→ Instructions for the task:
Faithfully return all lines, omitting every embedded picture.

○ ○ ○

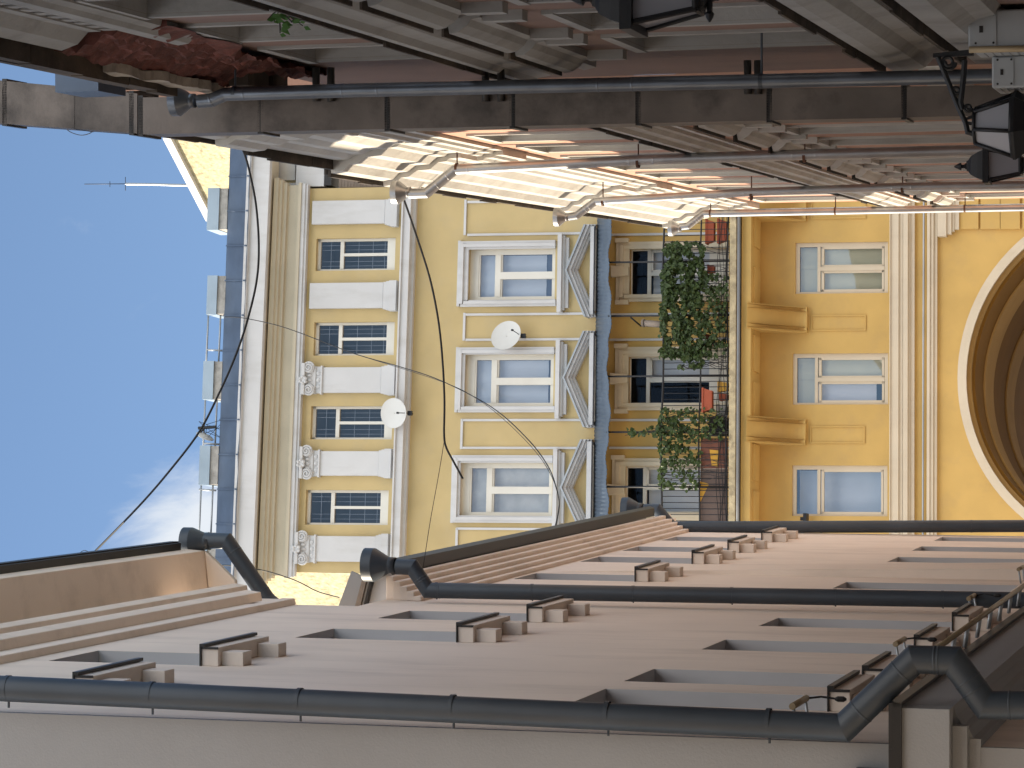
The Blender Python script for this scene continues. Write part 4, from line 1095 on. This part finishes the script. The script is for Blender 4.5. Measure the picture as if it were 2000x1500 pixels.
# ================================================================ lanterns, air conditioners
def lantern(label, o, half, body, dome, group, arm_to=None, nside=4, rot=0):
    """o: centre of the rim"""
    t = thing('wall_lantern', label, 'lantern', o, group)
    def ring(z, r): return [o + V((r * math.sqrt(2) * math.cos(rot + math.pi / 4 + k * 2 * math.pi / nside), r * math.sqrt(2) * math.sin(rot + math.pi / 4 + k * 2 * math.pi / nside), z)) for k in range(nside)]
    m = MB()
    def loft(rs):
        for A, B in zip(rs, rs[1:]):
            for k in range(nside): m.face([A[k], A[(k + 1) % nside], B[(k + 1) % nside], B[k]])
        m.face(rs[0]); m.face(rs[-1])
    h = half
    loft([ring(-.02, h * 1.0), ring(-.02, h * 1.12), ring(.035, h * 1.12), ring(.035, h * .95)])
    loft([ring(.036, h * .92), ring(dome * .35, h * .80), ring(dome * .6, h * .58), ring(dome * .72, h * .34), ring(dome * .78, h * .30)])
    m.lathe(o + V((0, 0, dome * .78)), V((0, 0, 1)), [(0, h * .2), (.015, h * .2), (.02, h * .12), (.05, h * .12), (.055, h * .24), (.075, h * .2), (.12, .005)], 10)
    m.build('roof', M['iron'], t)
    m = MB(); A, B = ring(-.02, h * .9), ring(-body, h * .52)
    for k in range(nside): m.tube([A[k], B[k]], .014, 6); m.tube([B[k], B[(k + 1) % nside]], .016, 6)
    m.lathe(o + V((0, 0, -body)), V((0, 0, -1)), [(0, h * .55), (.03, h * .5), (.05, h * .2), (.09, h * .25), (.12, h * .1), (.16, .01)], 10)
    m.build('cage', M['iron'], t)
    m = MB(); A, B = ring(-.021, h * .87), ring(-body, h * .5)
    for k in range(nside): m.face([A[k], A[(k + 1) % nside], B[(k + 1) % nside], B[k]])
    m.build('pane', M['lampglass'], t)
    m = MB(); e = o + V((0, 0, -body - .1)); wallp = o - WR.n * (WR.n.dot(o - WR.P)) ; wp = V((wallp.x, wallp.y, e.z - .12))
    m.tube([e, e + V((0, 0, -.04)), e.lerp(wp, .4) + V((0, 0, -.05)), wp], .016, 6)
    m.tube([wp + V((0, 0, .25)), wp + V((0, 0, -.15))], .02, 6)
    path = []
    for k in range(20):
        a = k / 19 * 1.6 * math.pi; r_ = .09 * (1 - .5 * k / 19); path.append(e.lerp(wp, .62) + WR.n * r_ * math.cos(a) + V((0, 0, -.16 + r_ * math.sin(a))))
    m.tube(path, .012, 5); m.build('bracket', M['iron'], t)
    return t
GL = 'lanterns on the pink wall'
o = WR.ps(1930, 324, 26.2); lantern('upright black lantern with domed cap in front of the zinc pipes', o, .150, .30, .25, GL)
o = WR.ps(1241, -8, 12.6); lantern('large black lantern cut off by the frame edge above the near windows', o, .155, .30, .25, GL)
sf = MB(); p = WR.ps(1386, -60, 12.6); q = WR.ps(1386, 22, 12.6); sf.tube([p, q], .014, 8)
dv = (q - p).normalized(); sf.lathe(q - dv * .06, V((0, 0, -1)), [(-.012, .01), (0, .012), (.015, .018), (.03, .012)], 8)
sf.lathe(q, dv, [(-.04, .014), (0, .013), (.012, .022), (.03, .016), (.05, .004)], 10)
tag(sf.build('iron_spear', M['iron']), 'black iron bracket rod with spear point beside the cut off lantern', 'bracket')
# hanging lantern, widening downwards, on a scrolled arm
SL = 19.2
c = WR.ps(1905, 246, SL)
hl = thing('hanging_lantern', 'big dark lantern hanging from a scrolled iron arm, wide end down', 'lantern', c, GL)
def hring(z, r, n=6, ph=.25): return [c + V((r * math.cos(ph + k * 2 * math.pi / n), r * math.sin(ph + k * 2 * math.pi / n), z)) for k in range(n)]
z1 = -(WR.ps(1905, 246, SL).z - WR.ps(1980, 246, SL).z); m = MB(); A, B = hring(0, .125), hring(z1, .225)
for k in range(6): m.tube([A[k], B[k]], .014, 6); m.tube([A[k], A[(k + 1) % 6]], .013, 6); m.tube([B[k], B[(k + 1) % 6]], .018, 6)
m.build('cage', M['iron'], hl)
m = MB(); A2, B2 = hring(-.005, .118), hring(z1, .215)
for k in range(6): m.face([A2[k], A2[(k + 1) % 6], B2[(k + 1) % 6], B2[k]])
m.build('pane', M['lampglass'], hl)
m = MB(); rs = [hring(z1, .25), hring(z1 - .02, .25), hring(z1 - .16, .14), hring(z1 - .2, .05)]
for P_, Q_ in zip(rs, rs[1:]):
    for k in range(6): m.face([P_[k], P_[(k + 1) % 6], Q_[(k + 1) % 6], Q_[k]])
m.face(rs[0]); m.face(rs[-1]); m.build('base', M['iron'], hl)
m = MB()
def LP(x, y): return WR.ps(x, y, SL)
m.tube([LP(1832, 112), LP(1846, 145), LP(1868, 200), LP(1886, 240), LP(1890, 258), LP(1903, 262)], .018, 8)
m.tube([LP(1884, 118), LP(1882, 150), LP(1876, 200), LP(1880, 215)], .020, 8)
m.tube([LP(1884, 240), LP(1904, 242)], .012, 6); m.tube([LP(1888, 232), LP(1903, 226)], .010, 6)
def scroll(x, y, r0, turns=1.6):
    pa = []
    for k in range(30):
        t_ = k / 29; a = t_ * turns * 2 * math.pi; r = r0 * (1 - .7 * t_); pa.append(LP(x + r * math.cos(a), y + r * math.sin(a)))
    m.tube(pa, .013, 6)
scroll(1852, 122, 15); scroll(1868, 178, 10); scroll(1891, 211, 8)
m.box8([LP(1822, 112), LP(1822, 104), LP(1900, 96), LP(1900, 108)] + [v + WR.d * .06 for v in (LP(1822, 112), LP(1822, 104), LP(1900, 96), LP(1900, 108))])
m.build('bracket', M['iron'], hl)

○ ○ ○

→ Final answer:
The Blender Python script for this scene continues. Write part 4, from line 1095 on. This part finishes the script. The script is for Blender 4.5. Measure the picture as if it were 2000x1500 pixels.
# ================================================================ lanterns, air conditioners
def lantern(label, o, half, body, dome, group, arm_to=None, nside=4, rot=0):
    """o: centre of the rim"""
    t = thing('wall_lantern', label, 'lantern', o, group)
    def ring(z, r): return [o + V((r * math.sqrt(2) * math.cos(rot + math.pi / 4 + k * 2 * math.pi / nside), r * math.sqrt(2) * math.sin(rot + math.pi / 4 + k * 2 * math.pi / nside), z)) for k in range(nside)]
    m = MB()
    def loft(rs):
        for A, B in zip(rs, rs[1:]):
            for k in range(nside): m.face([A[k], A[(k + 1) % nside], B[(k + 1) % nside], B[k]])
        m.face(rs[0]); m.face(rs[-1])
    h = half
    loft([ring(-.02, h * 1.0), ring(-.02, h * 1.12), ring(.035, h * 1.12), ring(.035, h * .95)])
    loft([ring(.036, h * .92), ring(dome * .35, h * .80), ring(dome * .6, h * .58), ring(dome * .72, h * .34), ring(dome * .78, h * .30)])
    m.lathe(o + V((0, 0, dome * .78)), V((0, 0, 1)), [(0, h * .2), (.015, h * .2), (.02, h * .12), (.05, h * .12), (.055, h * .24), (.075, h * .2), (.12, .005)], 10)
    m.build('roof', M['iron'], t)
    m = MB(); A, B = ring(-.02, h * .9), ring(-body, h * .52)
    for k in range(nside): m.tube([A[k], B[k]], .014, 6); m.tube([B[k], B[(k + 1) % nside]], .016, 6)
    m.lathe(o + V((0, 0, -body)), V((0, 0, -1)), [(0, h * .55), (.03, h * .5), (.05, h * .2), (.09, h * .25), (.12, h * .1), (.16, .01)], 10)
    m.build('cage', M['iron'], t)
    m = MB(); A, B = ring(-.021, h * .87), ring(-body, h * .5)
    for k in range(nside): m.face([A[k], A[(k + 1) % nside], B[(k + 1) % nside], B[k]])
    m.build('pane', M['lampglass'], t)
    m = MB(); e = o + V((0, 0, -body - .1)); wallp = o - WR.n * (WR.n.dot(o - WR.P)) ; wp = V((wallp.x, wallp.y, e.z - .12))
    m.tube([e, e + V((0, 0, -.04)), e.lerp(wp, .4) + V((0, 0, -.05)), wp], .016, 6)
    m.tube([wp + V((0, 0, .25)), wp + V((0, 0, -.15))], .02, 6)
    path = []
    for k in range(20):
        a = k / 19 * 1.6 * math.pi; r_ = .09 * (1 - .5 * k / 19); path.append(e.lerp(wp, .62) + WR.n * r_ * math.cos(a) + V((0, 0, -.16 + r_ * math.sin(a))))
    m.tube(path, .012, 5); m.build('bracket', M['iron'], t)
    return t
GL = 'lanterns on the pink wall'
o = WR.ps(1930, 324, 26.2); lantern('upright black lantern with domed cap in front of the zinc pipes', o, .150, .30, .25, GL)
o = WR.ps(1241, -8, 12.6); lantern('large black lantern cut off by the frame edge above the near windows', o, .155, .30, .25, GL)
sf = MB(); p = WR.ps(1386, -60, 12.6); q = WR.ps(1386, 22, 12.6); sf.tube([p, q], .014, 8)
dv = (q - p).normalized(); sf.lathe(q - dv * .06, V((0, 0, -1)), [(-.012, .01), (0, .012), (.015, .018), (.03, .012)], 8)
sf.lathe(q, dv, [(-.04, .014), (0, .013), (.012, .022), (.03, .016), (.05, .004)], 10)
tag(sf.build('iron_spear', M['iron']), 'black iron bracket rod with spear point beside the cut off lantern', 'bracket')
# hanging lantern, widening downwards, on a scrolled arm
SL = 19.2
c = WR.ps(1905, 246, SL)
hl = thing('hanging_lantern', 'big dark lantern hanging from a scrolled iron arm, wide end down', 'lantern', c, GL)
def hring(z, r, n=6, ph=.25): return [c + V((r * math.cos(ph + k * 2 * math.pi / n), r * math.sin(ph + k * 2 * math.pi / n), z)) for k in range(n)]
z1 = -(WR.ps(1905, 246, SL).z - WR.ps(1980, 246, SL).z); m = MB(); A, B = hring(0, .125), hring(z1, .225)
for k in range(6): m.tube([A[k], B[k]], .014, 6); m.tube([A[k], A[(k + 1) % 6]], .013, 6); m.tube([B[k], B[(k + 1) % 6]], .018, 6)
m.build('cage', M['iron'], hl)
m = MB(); A2, B2 = hring(-.005, .118), hring(z1, .215)
for k in range(6): m.face([A2[k], A2[(k + 1) % 6], B2[(k + 1) % 6], B2[k]])
m.build('pane', M['lampglass'], hl)
m = MB(); rs = [hring(z1, .25), hring(z1 - .02, .25), hring(z1 - .16, .14), hring(z1 - .2, .05)]
for P_, Q_ in zip(rs, rs[1:]):
    for k in range(6): m.face([P_[k], P_[(k + 1) % 6], Q_[(k + 1) % 6], Q_[k]])
m.face(rs[0]); m.face(rs[-1]); m.build('base', M['iron'], hl)
m = MB()
def LP(x, y): return WR.ps(x, y, SL)
m.tube([LP(1832, 112), LP(1846, 145), LP(1868, 200), LP(1886, 240), LP(1890, 258), LP(1903, 262)], .018, 8)
m.tube([LP(1884, 118), LP(1882, 150), LP(1876, 200), LP(1880, 215)], .020, 8)
m.tube([LP(1884, 240), LP(1904, 242)], .012, 6); m.tube([LP(1888, 232), LP(1903, 226)], .010, 6)
def scroll(x, y, r0, turns=1.6):
    pa = []
    for k in range(30):
        t_ = k / 29; a = t_ * turns * 2 * math.pi; r = r0 * (1 - .7 * t_); pa.append(LP(x + r * math.cos(a), y + r * math.sin(a)))
    m.tube(pa, .013, 6)
scroll(1852, 122, 15); scroll(1868, 178, 10); scroll(1891, 211, 8)
m.box8([LP(1822, 112), LP(1822, 104), LP(1900, 96), LP(1900, 108)] + [v + WR.d * .06 for v in (LP(1822, 112), LP(1822, 104), LP(1900, 96), LP(1900, 108))])
m.build('bracket', M['iron'], hl)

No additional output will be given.